While operating reserves are expected to remain tight, total generation resource capacity has increased to 78,929 MW compared to the preliminary summer SARA released in March. Courtesy: ERCOT

ERCOT has been preparing for tight operating reserves owing to a spate of recent plant retirements—including about 4 GW of major coal baseload generation—and delays in some planned resources. “ERCOT is prepared to use the tools and procedures that are in place to maintain system reliability during tight conditions,” said ERCOT President and CEO Bill Magness on Wednesday. 

The volatile reserve margins based on total capacity and fluctuating wholesale power prices have been a source of concern for generators operating in the market. Michele Gregg, executive director of the Texas Competitive Power Advocates (TCPA)—a group of generators that collectively produce about 60% of Texas’s power—told POWER in April that generators have been “doing their best” to prepare for the summer season, despite extraordinary demands to ensure reliability.

This March, Gregg noted, the grid operator asked generators to delay outages in advance of a cold-weather event, which led to a considerable peak, but did not require emergency actions. “And that created a problem, not just financially, but because they had to reschedule and many of them had contractors on the ground already. We also didn’t see the type of scarcity pricing that you would expect in that type of situation,” she said. 

“The out-of-market action didn’t give the market an opportunity to actually work the way it was intended to,” Gregg added. “And so it creates some concern going into the summer that we’ll see more of that as opposed to allowing prices to do what they are expected to do in an energy-only market.”

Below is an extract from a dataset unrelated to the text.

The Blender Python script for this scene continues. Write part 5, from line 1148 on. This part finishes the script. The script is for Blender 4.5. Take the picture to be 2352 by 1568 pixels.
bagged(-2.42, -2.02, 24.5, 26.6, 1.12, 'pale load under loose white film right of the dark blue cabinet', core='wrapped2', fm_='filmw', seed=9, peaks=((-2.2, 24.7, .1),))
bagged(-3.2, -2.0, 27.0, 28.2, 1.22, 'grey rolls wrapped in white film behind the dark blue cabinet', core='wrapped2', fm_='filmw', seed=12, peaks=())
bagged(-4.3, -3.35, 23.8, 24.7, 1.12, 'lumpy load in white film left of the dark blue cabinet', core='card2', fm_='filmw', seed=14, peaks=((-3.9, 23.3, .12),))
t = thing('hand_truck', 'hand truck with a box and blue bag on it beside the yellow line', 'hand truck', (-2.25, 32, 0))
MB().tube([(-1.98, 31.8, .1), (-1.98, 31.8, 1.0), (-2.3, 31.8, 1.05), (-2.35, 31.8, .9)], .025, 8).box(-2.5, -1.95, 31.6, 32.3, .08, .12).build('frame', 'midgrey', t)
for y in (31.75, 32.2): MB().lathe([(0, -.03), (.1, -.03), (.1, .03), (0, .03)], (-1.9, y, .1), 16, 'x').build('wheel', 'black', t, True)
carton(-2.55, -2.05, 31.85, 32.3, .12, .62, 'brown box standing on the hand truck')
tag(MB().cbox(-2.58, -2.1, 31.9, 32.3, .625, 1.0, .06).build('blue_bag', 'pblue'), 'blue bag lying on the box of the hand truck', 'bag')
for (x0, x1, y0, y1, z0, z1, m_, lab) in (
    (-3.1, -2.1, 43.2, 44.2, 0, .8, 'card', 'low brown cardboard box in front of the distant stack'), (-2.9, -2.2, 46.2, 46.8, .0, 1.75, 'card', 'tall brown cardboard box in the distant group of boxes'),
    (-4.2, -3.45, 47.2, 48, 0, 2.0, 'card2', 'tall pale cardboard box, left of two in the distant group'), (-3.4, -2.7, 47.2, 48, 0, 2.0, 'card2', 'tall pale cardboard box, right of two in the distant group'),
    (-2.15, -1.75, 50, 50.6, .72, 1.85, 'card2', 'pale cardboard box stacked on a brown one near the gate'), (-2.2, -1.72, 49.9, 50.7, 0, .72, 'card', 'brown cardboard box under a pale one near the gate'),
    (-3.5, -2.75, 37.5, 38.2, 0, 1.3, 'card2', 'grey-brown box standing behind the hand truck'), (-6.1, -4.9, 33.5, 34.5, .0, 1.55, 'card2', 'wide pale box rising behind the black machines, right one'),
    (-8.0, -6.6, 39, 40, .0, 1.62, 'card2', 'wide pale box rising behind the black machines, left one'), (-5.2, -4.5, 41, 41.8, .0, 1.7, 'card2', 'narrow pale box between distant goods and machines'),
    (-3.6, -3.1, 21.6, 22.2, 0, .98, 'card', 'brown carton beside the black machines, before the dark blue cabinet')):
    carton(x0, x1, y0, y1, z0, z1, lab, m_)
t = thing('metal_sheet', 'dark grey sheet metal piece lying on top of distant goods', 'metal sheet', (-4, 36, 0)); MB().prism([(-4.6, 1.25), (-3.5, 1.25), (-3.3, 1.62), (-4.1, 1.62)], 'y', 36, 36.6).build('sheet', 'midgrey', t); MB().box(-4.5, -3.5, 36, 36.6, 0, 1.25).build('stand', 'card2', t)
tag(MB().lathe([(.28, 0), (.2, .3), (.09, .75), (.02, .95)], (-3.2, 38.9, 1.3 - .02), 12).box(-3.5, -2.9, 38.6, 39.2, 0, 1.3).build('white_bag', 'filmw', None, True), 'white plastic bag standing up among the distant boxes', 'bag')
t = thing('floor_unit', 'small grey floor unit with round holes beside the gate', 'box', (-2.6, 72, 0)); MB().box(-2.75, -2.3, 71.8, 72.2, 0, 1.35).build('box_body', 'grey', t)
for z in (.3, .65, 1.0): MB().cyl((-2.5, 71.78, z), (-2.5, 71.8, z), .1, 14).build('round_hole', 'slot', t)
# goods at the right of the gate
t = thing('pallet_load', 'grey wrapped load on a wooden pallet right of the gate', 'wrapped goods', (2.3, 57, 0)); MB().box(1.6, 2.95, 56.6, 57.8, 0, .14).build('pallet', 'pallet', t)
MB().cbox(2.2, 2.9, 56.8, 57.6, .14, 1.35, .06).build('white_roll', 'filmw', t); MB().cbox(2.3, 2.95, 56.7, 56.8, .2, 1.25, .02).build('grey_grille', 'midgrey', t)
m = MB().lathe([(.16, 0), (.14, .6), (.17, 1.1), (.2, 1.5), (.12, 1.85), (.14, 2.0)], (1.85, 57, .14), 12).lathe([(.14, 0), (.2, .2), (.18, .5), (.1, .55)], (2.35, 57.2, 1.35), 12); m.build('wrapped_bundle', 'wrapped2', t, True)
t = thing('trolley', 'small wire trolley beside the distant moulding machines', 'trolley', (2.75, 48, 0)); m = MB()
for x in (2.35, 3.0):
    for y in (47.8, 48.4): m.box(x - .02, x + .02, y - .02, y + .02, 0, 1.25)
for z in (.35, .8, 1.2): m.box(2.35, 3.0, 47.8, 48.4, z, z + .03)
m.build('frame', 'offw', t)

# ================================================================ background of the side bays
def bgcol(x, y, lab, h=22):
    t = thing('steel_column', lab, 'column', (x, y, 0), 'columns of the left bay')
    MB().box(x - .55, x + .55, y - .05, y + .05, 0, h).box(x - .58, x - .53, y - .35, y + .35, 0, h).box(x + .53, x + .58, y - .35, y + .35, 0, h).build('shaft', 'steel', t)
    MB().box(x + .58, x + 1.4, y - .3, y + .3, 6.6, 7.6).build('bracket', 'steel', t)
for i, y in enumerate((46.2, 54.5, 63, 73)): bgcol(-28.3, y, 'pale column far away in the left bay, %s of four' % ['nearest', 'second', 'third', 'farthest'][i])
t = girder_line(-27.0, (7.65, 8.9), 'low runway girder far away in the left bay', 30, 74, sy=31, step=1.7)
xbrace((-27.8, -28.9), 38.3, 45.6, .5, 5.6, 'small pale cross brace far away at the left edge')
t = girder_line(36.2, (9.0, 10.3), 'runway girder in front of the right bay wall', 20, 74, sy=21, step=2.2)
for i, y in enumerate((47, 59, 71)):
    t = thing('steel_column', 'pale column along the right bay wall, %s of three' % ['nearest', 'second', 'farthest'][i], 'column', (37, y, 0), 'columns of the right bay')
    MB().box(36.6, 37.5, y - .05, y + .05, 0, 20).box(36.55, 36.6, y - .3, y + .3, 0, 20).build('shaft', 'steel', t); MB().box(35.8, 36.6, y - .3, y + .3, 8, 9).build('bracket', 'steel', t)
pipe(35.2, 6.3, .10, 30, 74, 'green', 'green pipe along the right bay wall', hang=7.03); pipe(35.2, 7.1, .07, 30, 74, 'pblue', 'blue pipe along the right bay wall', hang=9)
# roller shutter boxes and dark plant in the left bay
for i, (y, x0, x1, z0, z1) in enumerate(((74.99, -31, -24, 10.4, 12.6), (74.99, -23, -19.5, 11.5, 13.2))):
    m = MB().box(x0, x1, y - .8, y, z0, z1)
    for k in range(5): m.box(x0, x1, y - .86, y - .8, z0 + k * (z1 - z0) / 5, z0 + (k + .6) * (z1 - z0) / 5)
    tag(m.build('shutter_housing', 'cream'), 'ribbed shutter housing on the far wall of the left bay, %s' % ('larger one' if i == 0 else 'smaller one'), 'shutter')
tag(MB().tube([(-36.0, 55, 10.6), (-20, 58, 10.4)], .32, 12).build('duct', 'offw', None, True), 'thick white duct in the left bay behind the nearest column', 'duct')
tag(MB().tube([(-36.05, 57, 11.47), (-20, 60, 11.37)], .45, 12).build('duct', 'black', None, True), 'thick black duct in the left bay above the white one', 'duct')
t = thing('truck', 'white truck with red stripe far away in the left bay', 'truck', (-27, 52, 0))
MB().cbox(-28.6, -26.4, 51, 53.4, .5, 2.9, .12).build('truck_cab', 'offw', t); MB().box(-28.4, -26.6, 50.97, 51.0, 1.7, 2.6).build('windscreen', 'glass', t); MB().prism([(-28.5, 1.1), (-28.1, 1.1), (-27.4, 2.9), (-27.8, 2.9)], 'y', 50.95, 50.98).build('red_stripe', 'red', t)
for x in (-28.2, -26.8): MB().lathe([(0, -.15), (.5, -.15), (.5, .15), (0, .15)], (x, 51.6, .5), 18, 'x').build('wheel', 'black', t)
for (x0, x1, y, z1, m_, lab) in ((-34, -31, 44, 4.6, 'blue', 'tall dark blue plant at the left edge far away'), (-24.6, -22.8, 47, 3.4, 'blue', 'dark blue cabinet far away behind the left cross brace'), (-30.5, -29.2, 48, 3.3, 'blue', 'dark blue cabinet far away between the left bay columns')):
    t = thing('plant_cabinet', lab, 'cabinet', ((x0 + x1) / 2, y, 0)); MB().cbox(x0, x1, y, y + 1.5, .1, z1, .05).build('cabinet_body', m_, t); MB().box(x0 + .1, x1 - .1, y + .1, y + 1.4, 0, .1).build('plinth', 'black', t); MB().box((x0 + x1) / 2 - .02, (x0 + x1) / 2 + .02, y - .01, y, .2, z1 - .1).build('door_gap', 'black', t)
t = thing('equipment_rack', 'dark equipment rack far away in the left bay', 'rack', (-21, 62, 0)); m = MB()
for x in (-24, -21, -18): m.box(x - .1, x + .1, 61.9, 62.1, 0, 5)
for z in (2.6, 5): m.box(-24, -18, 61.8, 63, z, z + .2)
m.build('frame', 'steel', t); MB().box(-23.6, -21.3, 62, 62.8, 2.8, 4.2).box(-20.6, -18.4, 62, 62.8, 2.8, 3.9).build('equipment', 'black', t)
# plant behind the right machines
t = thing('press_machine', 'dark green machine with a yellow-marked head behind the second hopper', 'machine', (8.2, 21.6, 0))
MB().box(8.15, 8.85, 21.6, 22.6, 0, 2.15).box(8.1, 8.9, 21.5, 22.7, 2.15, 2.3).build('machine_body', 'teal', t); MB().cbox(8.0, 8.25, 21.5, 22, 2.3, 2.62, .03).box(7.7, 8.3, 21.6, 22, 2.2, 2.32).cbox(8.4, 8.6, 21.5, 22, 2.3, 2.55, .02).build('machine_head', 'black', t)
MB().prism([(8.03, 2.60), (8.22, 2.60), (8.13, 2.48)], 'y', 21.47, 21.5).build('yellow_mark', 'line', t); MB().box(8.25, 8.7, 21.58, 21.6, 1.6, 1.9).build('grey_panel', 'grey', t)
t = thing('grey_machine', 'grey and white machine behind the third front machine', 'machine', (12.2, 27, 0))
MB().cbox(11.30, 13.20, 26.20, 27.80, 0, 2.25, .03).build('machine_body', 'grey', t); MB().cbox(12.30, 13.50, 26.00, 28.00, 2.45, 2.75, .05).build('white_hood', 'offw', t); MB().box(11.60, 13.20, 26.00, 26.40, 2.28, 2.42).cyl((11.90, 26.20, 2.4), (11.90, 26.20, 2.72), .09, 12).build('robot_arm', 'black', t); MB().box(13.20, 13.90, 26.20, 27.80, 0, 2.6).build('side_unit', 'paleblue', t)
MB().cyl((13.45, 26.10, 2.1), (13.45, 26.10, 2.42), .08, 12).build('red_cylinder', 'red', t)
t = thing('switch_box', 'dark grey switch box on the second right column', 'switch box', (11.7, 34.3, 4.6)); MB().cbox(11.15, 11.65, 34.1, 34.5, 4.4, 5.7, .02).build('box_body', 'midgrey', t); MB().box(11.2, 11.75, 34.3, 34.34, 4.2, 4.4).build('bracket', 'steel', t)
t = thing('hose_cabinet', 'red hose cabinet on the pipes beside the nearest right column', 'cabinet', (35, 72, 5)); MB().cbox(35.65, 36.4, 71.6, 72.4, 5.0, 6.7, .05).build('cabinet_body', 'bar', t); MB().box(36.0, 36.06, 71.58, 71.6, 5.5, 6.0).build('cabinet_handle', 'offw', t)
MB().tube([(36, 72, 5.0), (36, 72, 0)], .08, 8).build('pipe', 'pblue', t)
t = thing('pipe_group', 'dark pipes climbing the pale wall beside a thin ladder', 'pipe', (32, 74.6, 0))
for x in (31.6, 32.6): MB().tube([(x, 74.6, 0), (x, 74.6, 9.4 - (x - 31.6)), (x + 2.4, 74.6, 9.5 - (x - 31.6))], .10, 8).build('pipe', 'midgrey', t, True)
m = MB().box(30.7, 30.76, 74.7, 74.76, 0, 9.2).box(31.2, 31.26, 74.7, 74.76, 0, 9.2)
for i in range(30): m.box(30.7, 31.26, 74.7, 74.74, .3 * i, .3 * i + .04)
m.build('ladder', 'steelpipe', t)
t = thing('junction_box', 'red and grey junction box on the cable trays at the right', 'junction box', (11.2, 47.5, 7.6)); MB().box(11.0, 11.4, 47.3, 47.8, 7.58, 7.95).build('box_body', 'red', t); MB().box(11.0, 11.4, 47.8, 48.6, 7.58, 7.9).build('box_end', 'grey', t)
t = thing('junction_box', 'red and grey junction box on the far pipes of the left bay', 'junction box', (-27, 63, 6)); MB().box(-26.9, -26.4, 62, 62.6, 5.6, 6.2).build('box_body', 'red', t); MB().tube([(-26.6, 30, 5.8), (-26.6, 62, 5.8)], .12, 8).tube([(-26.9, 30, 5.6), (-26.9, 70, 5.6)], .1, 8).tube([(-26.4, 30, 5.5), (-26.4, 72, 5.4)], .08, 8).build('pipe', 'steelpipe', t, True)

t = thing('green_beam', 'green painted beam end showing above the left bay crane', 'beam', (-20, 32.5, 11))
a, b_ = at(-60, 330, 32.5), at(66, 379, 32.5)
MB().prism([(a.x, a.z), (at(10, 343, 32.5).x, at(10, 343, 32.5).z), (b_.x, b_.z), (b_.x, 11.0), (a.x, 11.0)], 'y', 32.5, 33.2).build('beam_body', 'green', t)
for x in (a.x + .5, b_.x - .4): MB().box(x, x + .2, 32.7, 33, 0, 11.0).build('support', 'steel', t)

Still, as Gregg told POWER on Thursday, the updated SARA is consistent with TCPA’s expectations. “This is a formulaic report that assumes normal weather and resource performance, situations that may or may not materialize. The measured shift in the [operating reserve demand curve] enabled our members to invest in upgrades of existing facilities and to bring back a natural gas plant, adding several hundred megawatts of reliable generation for summer,” she said. “Nevertheless, the report indicates an increased likelihood that ERCOT will experience at least one emergency alert this summer.”

However, Gregg noted ERCOT’s market has seen “sustained low prices over a long period of time which has signaled a lack of need for investment.” Current forward prices still do not reflect a need for investment, she said. “Therefore, investors will likely watch our market this summer to see if scarcity prices materialize, indicating a need for new investment here. Should prices be suppressed through out-of-market actions to prevent going into emergency status, then TCPA expects our reserve margins to continue to decline until prices reflect scarcity. This is the tension between reliability and pricing that is inherent in our energy-only market.”

But according to Beth Garza, vice president and director of Potomac Economics’ independent market monitoring for wholesale markets operated by ERCOT, fluctuating reserve margins are an indication that the market is functioning as designed. 

“Installed reserve margin is the remainder between how much capacity is installed versus how much peak demand is going to be,” she said in an interview with POWER at the Gulf Coast Power Association’s Spring 2019 conference in April. ERCOT’s assessments serve almost as a forecasted “temperature” of the market based on its information gathering. ERCOT, she added, has “limited responsibility” to take action on market retirements. 

“If an entity wants to retire their unit, they must provide a notice to ERCOT, and ERCOT does an assessment of that. They do an evaluation and there can be situations because of local constraints on the transmission grid where ERCOT could say, ‘I need that unit because it’s in that location.’ And they have the tools to contract with that unit to remain in service,” she said. 

Recent coal retirements weren’t in constrained areas, Garza noted. “It was just an overall reduction in capacity, and in that situation—to its credit, as you’ll hear everyone say—ERCOT allowed the market to work.”